▶
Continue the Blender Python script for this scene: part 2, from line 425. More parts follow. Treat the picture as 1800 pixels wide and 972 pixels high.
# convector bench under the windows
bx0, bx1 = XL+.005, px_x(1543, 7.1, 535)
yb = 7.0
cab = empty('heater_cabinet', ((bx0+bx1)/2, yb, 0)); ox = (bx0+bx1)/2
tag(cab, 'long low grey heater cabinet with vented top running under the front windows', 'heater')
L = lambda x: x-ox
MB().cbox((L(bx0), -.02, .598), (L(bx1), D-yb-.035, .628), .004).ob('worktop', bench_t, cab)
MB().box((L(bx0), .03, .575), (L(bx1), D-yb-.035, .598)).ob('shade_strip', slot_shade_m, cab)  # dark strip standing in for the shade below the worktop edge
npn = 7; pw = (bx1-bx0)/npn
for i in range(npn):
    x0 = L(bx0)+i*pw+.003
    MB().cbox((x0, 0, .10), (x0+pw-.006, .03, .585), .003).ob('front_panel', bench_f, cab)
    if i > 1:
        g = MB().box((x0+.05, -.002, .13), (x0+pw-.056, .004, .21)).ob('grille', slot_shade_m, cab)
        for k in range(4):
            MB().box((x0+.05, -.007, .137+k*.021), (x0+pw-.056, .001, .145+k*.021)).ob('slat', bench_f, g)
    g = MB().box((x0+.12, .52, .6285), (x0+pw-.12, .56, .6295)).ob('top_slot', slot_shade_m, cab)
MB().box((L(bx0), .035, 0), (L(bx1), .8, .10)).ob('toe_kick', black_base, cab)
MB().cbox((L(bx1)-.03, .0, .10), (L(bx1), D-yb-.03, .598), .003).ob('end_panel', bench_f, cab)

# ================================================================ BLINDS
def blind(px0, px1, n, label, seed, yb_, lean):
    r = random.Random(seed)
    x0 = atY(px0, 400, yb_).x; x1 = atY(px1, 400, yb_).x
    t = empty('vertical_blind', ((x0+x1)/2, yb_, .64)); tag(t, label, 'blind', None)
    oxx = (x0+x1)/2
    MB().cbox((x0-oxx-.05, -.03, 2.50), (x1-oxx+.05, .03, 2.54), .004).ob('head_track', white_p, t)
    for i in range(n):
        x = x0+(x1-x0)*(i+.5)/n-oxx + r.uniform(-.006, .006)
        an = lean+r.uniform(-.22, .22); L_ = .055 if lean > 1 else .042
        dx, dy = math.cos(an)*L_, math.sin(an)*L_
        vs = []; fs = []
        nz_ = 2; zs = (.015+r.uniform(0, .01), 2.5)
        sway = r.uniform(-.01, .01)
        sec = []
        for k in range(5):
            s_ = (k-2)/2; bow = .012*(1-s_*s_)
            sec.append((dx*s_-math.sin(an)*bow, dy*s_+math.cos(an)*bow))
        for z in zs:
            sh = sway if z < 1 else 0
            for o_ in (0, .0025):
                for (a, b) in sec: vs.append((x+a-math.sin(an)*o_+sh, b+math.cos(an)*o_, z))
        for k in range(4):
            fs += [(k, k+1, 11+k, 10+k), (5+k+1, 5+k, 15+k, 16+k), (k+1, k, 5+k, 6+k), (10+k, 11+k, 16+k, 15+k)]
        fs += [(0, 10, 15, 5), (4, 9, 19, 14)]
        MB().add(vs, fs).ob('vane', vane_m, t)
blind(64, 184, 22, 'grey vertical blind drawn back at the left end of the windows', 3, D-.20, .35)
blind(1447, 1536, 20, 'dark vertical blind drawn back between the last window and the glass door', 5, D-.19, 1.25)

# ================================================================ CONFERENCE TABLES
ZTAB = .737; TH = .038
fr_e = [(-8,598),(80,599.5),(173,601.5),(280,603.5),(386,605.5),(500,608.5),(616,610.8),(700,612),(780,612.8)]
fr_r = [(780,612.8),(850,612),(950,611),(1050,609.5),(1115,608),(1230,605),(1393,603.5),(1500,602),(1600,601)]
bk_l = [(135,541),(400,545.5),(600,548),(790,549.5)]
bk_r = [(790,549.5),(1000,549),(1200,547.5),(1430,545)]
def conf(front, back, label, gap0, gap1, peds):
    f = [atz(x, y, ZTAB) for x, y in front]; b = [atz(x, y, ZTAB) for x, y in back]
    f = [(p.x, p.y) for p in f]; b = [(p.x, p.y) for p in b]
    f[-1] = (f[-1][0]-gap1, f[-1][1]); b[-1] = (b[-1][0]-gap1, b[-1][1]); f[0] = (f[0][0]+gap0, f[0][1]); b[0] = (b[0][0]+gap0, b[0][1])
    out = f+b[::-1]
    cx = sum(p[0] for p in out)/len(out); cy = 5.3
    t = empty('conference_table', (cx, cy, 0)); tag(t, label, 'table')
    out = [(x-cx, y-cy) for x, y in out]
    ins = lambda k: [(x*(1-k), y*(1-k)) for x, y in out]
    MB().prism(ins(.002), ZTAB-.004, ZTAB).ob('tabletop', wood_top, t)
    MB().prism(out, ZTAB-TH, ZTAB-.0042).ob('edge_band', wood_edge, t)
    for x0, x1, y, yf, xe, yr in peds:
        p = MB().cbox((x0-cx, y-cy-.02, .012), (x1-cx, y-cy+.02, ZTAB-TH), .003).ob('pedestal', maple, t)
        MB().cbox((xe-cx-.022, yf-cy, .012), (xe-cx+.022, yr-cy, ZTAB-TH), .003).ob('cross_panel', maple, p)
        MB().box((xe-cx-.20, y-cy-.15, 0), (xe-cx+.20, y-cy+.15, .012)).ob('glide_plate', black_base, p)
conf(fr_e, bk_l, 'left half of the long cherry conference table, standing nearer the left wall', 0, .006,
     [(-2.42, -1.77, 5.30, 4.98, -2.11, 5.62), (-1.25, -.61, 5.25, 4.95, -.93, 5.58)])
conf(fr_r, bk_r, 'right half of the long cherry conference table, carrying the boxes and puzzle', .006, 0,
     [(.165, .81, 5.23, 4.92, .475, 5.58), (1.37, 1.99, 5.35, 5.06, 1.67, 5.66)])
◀
TASK GOAL » Restate the whole listing exactly.

PROBLEM SOLUTION »
Continue the Blender Python script for this scene: part 2, from line 425. More parts follow. Treat the picture as 1800 pixels wide and 972 pixels high.
# convector bench under the windows
bx0, bx1 = XL+.005, px_x(1543, 7.1, 535)
yb = 7.0
cab = empty('heater_cabinet', ((bx0+bx1)/2, yb, 0)); ox = (bx0+bx1)/2
tag(cab, 'long low grey heater cabinet with vented top running under the front windows', 'heater')
L = lambda x: x-ox
MB().cbox((L(bx0), -.02, .598), (L(bx1), D-yb-.035, .628), .004).ob('worktop', bench_t, cab)
MB().box((L(bx0), .03, .575), (L(bx1), D-yb-.035, .598)).ob('shade_strip', slot_shade_m, cab)  # dark strip standing in for the shade below the worktop edge
npn = 7; pw = (bx1-bx0)/npn
for i in range(npn):
    x0 = L(bx0)+i*pw+.003
    MB().cbox((x0, 0, .10), (x0+pw-.006, .03, .585), .003).ob('front_panel', bench_f, cab)
    if i > 1:
        g = MB().box((x0+.05, -.002, .13), (x0+pw-.056, .004, .21)).ob('grille', slot_shade_m, cab)
        for k in range(4):
            MB().box((x0+.05, -.007, .137+k*.021), (x0+pw-.056, .001, .145+k*.021)).ob('slat', bench_f, g)
    g = MB().box((x0+.12, .52, .6285), (x0+pw-.12, .56, .6295)).ob('top_slot', slot_shade_m, cab)
MB().box((L(bx0), .035, 0), (L(bx1), .8, .10)).ob('toe_kick', black_base, cab)
MB().cbox((L(bx1)-.03, .0, .10), (L(bx1), D-yb-.03, .598), .003).ob('end_panel', bench_f, cab)

# ================================================================ BLINDS
def blind(px0, px1, n, label, seed, yb_, lean):
    r = random.Random(seed)
    x0 = atY(px0, 400, yb_).x; x1 = atY(px1, 400, yb_).x
    t = empty('vertical_blind', ((x0+x1)/2, yb_, .64)); tag(t, label, 'blind', None)
    oxx = (x0+x1)/2
    MB().cbox((x0-oxx-.05, -.03, 2.50), (x1-oxx+.05, .03, 2.54), .004).ob('head_track', white_p, t)
    for i in range(n):
        x = x0+(x1-x0)*(i+.5)/n-oxx + r.uniform(-.006, .006)
        an = lean+r.uniform(-.22, .22); L_ = .055 if lean > 1 else .042
        dx, dy = math.cos(an)*L_, math.sin(an)*L_
        vs = []; fs = []
        nz_ = 2; zs = (.015+r.uniform(0, .01), 2.5)
        sway = r.uniform(-.01, .01)
        sec = []
        for k in range(5):
            s_ = (k-2)/2; bow = .012*(1-s_*s_)
            sec.append((dx*s_-math.sin(an)*bow, dy*s_+math.cos(an)*bow))
        for z in zs:
            sh = sway if z < 1 else 0
            for o_ in (0, .0025):
                for (a, b) in sec: vs.append((x+a-math.sin(an)*o_+sh, b+math.cos(an)*o_, z))
        for k in range(4):
            fs += [(k, k+1, 11+k, 10+k), (5+k+1, 5+k, 15+k, 16+k), (k+1, k, 5+k, 6+k), (10+k, 11+k, 16+k, 15+k)]
        fs += [(0, 10, 15, 5), (4, 9, 19, 14)]
        MB().add(vs, fs).ob('vane', vane_m, t)
blind(64, 184, 22, 'grey vertical blind drawn back at the left end of the windows', 3, D-.20, .35)
blind(1447, 1536, 20, 'dark vertical blind drawn back between the last window and the glass door', 5, D-.19, 1.25)

# ================================================================ CONFERENCE TABLES
ZTAB = .737; TH = .038
fr_e = [(-8,598),(80,599.5),(173,601.5),(280,603.5),(386,605.5),(500,608.5),(616,610.8),(700,612),(780,612.8)]
fr_r = [(780,612.8),(850,612),(950,611),(1050,609.5),(1115,608),(1230,605),(1393,603.5),(1500,602),(1600,601)]
bk_l = [(135,541),(400,545.5),(600,548),(790,549.5)]
bk_r = [(790,549.5),(1000,549),(1200,547.5),(1430,545)]
def conf(front, back, label, gap0, gap1, peds):
    f = [atz(x, y, ZTAB) for x, y in front]; b = [atz(x, y, ZTAB) for x, y in back]
    f = [(p.x, p.y) for p in f]; b = [(p.x, p.y) for p in b]
    f[-1] = (f[-1][0]-gap1, f[-1][1]); b[-1] = (b[-1][0]-gap1, b[-1][1]); f[0] = (f[0][0]+gap0, f[0][1]); b[0] = (b[0][0]+gap0, b[0][1])
    out = f+b[::-1]
    cx = sum(p[0] for p in out)/len(out); cy = 5.3
    t = empty('conference_table', (cx, cy, 0)); tag(t, label, 'table')
    out = [(x-cx, y-cy) for x, y in out]
    ins = lambda k: [(x*(1-k), y*(1-k)) for x, y in out]
    MB().prism(ins(.002), ZTAB-.004, ZTAB).ob('tabletop', wood_top, t)
    MB().prism(out, ZTAB-TH, ZTAB-.0042).ob('edge_band', wood_edge, t)
    for x0, x1, y, yf, xe, yr in peds:
        p = MB().cbox((x0-cx, y-cy-.02, .012), (x1-cx, y-cy+.02, ZTAB-TH), .003).ob('pedestal', maple, t)
        MB().cbox((xe-cx-.022, yf-cy, .012), (xe-cx+.022, yr-cy, ZTAB-TH), .003).ob('cross_panel', maple, p)
        MB().box((xe-cx-.20, y-cy-.15, 0), (xe-cx+.20, y-cy+.15, .012)).ob('glide_plate', black_base, p)
conf(fr_e, bk_l, 'left half of the long cherry conference table, standing nearer the left wall', 0, .006,
     [(-2.42, -1.77, 5.30, 4.98, -2.11, 5.62), (-1.25, -.61, 5.25, 4.95, -.93, 5.58)])
conf(fr_r, bk_r, 'right half of the long cherry conference table, carrying the boxes and puzzle', .006, 0,
     [(.165, .81, 5.23, 4.92, .475, 5.58), (1.37, 1.99, 5.35, 5.06, 1.67, 5.66)])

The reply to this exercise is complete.